There were now two Steve Rogers, one evil and one good, and they fought with the good one prevailing in the end. Evil Steve was locked up, but the damage was done as for a while the world mistrusted Captain America since his was the face of their oppressor. 

That didn’t last too long as many stories haven’t really referenced that again. 

The Verdict:

At its core, this story was flawed. The concept of turning heroes evil isn’t a bad one, because as stated at the beginning it has been done forever, but the execution and choice in this matter were bad. Turning Captain America into a Nazi was never going to go over well, especially since at the time they (writer Nick Spencer and Marvel PR, as well as then Editor-In-Chief Axel Alonso) kept pushing that this was the “real” Captain America. 

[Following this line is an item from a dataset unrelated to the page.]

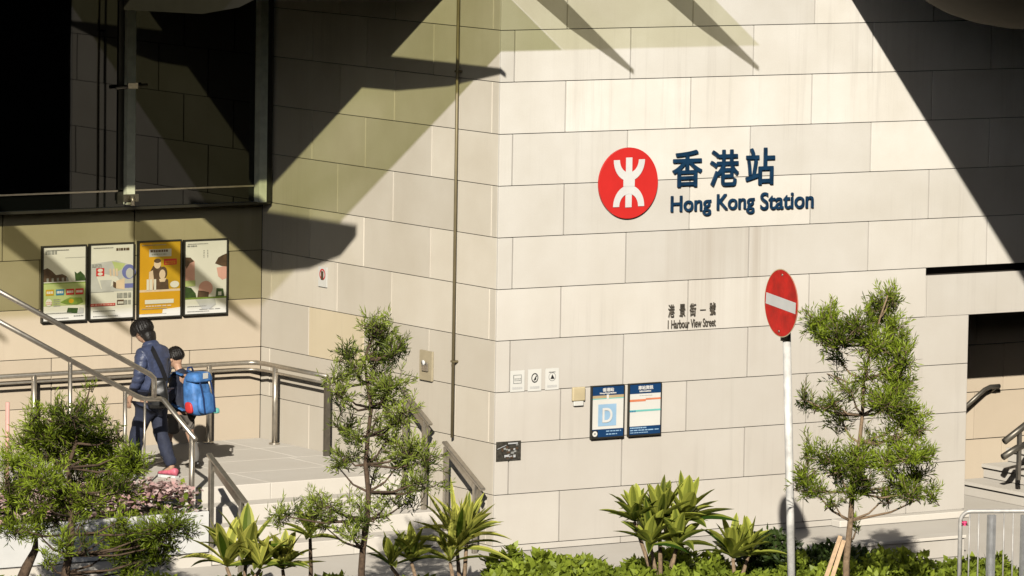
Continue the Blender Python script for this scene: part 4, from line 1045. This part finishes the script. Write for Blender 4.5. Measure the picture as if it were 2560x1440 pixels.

Yes, one can say they were attempting misdirection to not spoil the eventual conclusion of their stories. Still not great, since it took the better part of a year to reach that conclusion, with them saying it was the real Steve that whole time. So one can easily imagine how pissed fans were at the time. 

All of the public debacle surrounding this event and the way it was handled were part of the overall set of issues that led to Marvel choosing to let Alonso go and instead bring in C.B. Cebulski (a longtime Marvel editor and supervisor who once pretended to be a Japanese man known as Akira Yoshida in order to break their rules about editors writing books, which he has never been punished for) and begin a big reset of their books at the time known as Fresh Start

Spencer though was eventually handed the keys to Amazing Spider-Man, which we’ll get to eventually since that run was wild bonkers retcon city. 

A long way to point out that, it was not great. Not great at all as a story or an event. Best left forgotten.